Tips to prepare your trucks for winter

Falling temperatures, snow, and ice hitting large swaths of North America, presenting challenges for trucks and fleets. Now is the time to prepare. Here are some tips to avoid no-starts, frozen doors, and windows, engine freeze-up, and accidents. 


Cold weather drains batteries fast. Check the age and strength of your battery.


Cooling system

You have to worry about cooling systems in cold weather. A comprehensive winterization check should include inspections of the radiator, belts, and hoses for potential failures. Also, check the coolant to see if it’s at the optimum freeze point.


Tires and brakes

Remember that driver assistance technologies like stability control and collision mitigation rely on the maintenance of complementary systems like tires and brakes to ensure performance in the field. Maintaining these systems is especially critical in winter when electronic systems may be called on more often to help mitigate crashes. Check tires for adequate tread depth and proper wear, and wheel-ends for tight bolts and cracks.

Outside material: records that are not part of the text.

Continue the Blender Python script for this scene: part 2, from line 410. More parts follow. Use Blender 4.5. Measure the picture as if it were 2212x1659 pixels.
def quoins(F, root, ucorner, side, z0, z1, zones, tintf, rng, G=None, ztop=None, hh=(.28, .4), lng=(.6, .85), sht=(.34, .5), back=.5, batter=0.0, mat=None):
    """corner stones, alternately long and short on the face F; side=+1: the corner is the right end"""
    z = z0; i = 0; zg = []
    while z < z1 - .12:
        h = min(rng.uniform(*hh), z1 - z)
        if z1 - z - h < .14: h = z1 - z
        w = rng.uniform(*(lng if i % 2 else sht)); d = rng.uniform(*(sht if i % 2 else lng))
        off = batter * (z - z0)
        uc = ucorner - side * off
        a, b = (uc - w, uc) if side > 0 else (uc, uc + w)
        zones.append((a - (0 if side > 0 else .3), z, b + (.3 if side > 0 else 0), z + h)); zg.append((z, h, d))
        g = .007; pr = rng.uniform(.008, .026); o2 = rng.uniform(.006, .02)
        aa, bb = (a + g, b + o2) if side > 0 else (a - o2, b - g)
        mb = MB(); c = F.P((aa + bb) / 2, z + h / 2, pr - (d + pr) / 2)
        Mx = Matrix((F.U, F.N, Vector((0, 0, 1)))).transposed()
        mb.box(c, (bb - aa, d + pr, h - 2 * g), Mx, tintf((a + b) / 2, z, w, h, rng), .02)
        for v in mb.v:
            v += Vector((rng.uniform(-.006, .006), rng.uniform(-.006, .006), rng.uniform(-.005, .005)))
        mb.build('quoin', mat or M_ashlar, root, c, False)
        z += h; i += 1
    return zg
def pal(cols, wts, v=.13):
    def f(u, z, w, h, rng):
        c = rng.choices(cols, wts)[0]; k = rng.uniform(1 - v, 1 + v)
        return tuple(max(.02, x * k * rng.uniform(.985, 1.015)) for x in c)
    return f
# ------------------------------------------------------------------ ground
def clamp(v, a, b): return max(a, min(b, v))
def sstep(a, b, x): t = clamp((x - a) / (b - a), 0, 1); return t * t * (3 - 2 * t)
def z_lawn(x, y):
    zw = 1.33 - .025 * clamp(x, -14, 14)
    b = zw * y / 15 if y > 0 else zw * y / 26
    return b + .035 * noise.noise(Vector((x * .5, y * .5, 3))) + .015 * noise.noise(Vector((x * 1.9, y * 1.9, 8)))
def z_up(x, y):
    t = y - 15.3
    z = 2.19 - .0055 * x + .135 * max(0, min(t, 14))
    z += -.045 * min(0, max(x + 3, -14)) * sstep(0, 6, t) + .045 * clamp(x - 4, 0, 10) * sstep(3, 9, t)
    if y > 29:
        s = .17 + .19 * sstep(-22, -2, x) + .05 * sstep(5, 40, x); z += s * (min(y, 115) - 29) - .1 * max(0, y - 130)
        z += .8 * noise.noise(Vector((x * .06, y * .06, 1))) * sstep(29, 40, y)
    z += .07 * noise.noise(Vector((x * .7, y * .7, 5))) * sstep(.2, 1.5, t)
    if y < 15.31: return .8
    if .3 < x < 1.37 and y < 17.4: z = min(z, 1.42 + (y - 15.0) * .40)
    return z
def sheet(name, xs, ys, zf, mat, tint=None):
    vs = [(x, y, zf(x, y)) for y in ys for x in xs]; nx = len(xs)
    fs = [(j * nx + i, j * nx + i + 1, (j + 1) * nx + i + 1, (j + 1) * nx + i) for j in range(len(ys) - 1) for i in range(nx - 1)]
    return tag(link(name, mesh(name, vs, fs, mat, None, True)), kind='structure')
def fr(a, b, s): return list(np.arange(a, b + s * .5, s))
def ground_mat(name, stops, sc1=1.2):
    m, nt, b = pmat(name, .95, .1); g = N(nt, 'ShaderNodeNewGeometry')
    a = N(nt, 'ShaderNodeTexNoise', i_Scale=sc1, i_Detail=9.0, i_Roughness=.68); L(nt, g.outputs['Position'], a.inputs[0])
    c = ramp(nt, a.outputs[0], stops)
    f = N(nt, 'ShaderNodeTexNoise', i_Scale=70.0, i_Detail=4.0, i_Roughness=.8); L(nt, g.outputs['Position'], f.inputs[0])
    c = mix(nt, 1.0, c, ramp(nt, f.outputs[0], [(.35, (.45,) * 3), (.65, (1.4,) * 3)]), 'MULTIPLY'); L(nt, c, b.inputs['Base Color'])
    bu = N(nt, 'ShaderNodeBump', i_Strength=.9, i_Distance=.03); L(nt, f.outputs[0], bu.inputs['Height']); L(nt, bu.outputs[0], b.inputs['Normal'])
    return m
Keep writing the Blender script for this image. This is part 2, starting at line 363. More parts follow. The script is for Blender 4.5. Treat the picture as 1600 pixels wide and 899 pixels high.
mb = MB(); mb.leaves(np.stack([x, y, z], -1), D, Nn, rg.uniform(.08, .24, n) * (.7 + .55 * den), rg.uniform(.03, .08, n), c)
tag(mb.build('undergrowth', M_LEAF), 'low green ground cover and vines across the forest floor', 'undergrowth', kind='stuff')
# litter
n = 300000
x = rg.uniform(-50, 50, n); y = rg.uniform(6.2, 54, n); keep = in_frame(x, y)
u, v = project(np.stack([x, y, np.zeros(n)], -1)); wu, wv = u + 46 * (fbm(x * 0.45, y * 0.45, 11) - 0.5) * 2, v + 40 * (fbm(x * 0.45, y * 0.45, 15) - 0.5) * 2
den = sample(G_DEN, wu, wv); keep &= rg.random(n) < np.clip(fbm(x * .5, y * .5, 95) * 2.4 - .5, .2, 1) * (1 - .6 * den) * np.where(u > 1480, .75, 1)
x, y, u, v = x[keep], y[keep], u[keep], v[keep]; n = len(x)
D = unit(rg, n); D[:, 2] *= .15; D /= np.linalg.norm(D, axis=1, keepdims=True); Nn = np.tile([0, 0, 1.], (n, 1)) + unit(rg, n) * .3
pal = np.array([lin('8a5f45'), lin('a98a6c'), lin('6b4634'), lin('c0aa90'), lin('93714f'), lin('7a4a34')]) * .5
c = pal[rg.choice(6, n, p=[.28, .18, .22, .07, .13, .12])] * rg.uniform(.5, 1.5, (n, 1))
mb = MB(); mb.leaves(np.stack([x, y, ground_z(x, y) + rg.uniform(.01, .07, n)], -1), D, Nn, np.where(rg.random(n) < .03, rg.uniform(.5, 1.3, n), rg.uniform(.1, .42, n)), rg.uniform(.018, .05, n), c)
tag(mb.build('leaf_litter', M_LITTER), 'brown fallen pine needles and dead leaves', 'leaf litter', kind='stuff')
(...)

The fuel filter and water separator

Monitor the truck’s water separator daily and drain it when full to avoid contamination. Replacing old fuel filters also protects the engine.


Cabin Air Filter

Cabin air filters often get neglected on late model cars and trucks. You may not consider this important maintenance, but a clogged cabin air filter can dramatically reduce airflow through your car’s heater, stressing the blower motor and overheating the blower motor resistor.


Fuel efficiency

Remove accessories that can increase wind resistance: a large roof-top cargo box can reduce fuel economy by 2% to 8% in city driving, and 6% to 17% on the highway, reports


Try to park in a warm place: your engine will stay slightly warmer in the garage than it would if you park outside in the elements. There are two major benefits to this: it will reduce the time needed for your engine to warm to a fuel-efficient temperature, and it will save you from needing to use a defrosting feature in your vehicle that can lead to getting fewer miles per gallon.


Monitor your tire pressure: To ensure that your vehicle is getting the maximum fuel economy possible, keep a close eye on your tire pressure. Winter temperatures can cause changes in tire pressure and those changes can hurt your fuel efficiency.